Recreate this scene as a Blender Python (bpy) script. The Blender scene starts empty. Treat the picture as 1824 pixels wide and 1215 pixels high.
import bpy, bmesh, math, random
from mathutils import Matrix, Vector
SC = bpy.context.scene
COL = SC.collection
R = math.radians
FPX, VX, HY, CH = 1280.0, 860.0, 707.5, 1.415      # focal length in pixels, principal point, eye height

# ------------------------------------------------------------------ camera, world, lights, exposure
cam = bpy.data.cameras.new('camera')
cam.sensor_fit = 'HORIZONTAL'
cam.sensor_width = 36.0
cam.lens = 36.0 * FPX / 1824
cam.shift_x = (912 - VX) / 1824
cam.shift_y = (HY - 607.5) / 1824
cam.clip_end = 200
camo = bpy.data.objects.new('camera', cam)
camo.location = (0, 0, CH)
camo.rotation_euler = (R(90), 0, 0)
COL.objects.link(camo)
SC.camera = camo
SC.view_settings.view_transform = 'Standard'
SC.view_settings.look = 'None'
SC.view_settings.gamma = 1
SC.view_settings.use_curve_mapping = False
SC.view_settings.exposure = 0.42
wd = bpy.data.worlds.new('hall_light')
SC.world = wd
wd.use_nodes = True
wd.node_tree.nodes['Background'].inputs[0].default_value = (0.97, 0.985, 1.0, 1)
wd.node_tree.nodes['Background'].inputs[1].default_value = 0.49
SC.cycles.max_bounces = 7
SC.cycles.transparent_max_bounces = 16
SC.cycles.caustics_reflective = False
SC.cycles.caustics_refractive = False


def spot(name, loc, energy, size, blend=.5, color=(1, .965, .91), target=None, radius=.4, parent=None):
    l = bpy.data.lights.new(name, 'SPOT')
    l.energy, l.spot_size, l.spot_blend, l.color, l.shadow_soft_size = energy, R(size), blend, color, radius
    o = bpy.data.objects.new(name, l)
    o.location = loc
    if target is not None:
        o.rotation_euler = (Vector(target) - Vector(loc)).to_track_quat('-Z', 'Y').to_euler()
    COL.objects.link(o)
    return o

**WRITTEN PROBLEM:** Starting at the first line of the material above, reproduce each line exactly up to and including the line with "FPX, VX, HY, CH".

**EXERCISE SOLUTION:**
Recreate this scene as a Blender Python (bpy) script. The Blender scene starts empty. Treat the picture as 1824 pixels wide and 1215 pixels high.
import bpy, bmesh, math, random
from mathutils import Matrix, Vector
SC = bpy.context.scene
COL = SC.collection
R = math.radians
FPX, VX, HY, CH = 1280.0, 860.0, 707.5, 1.415      # focal length in pixels, principal point, eye height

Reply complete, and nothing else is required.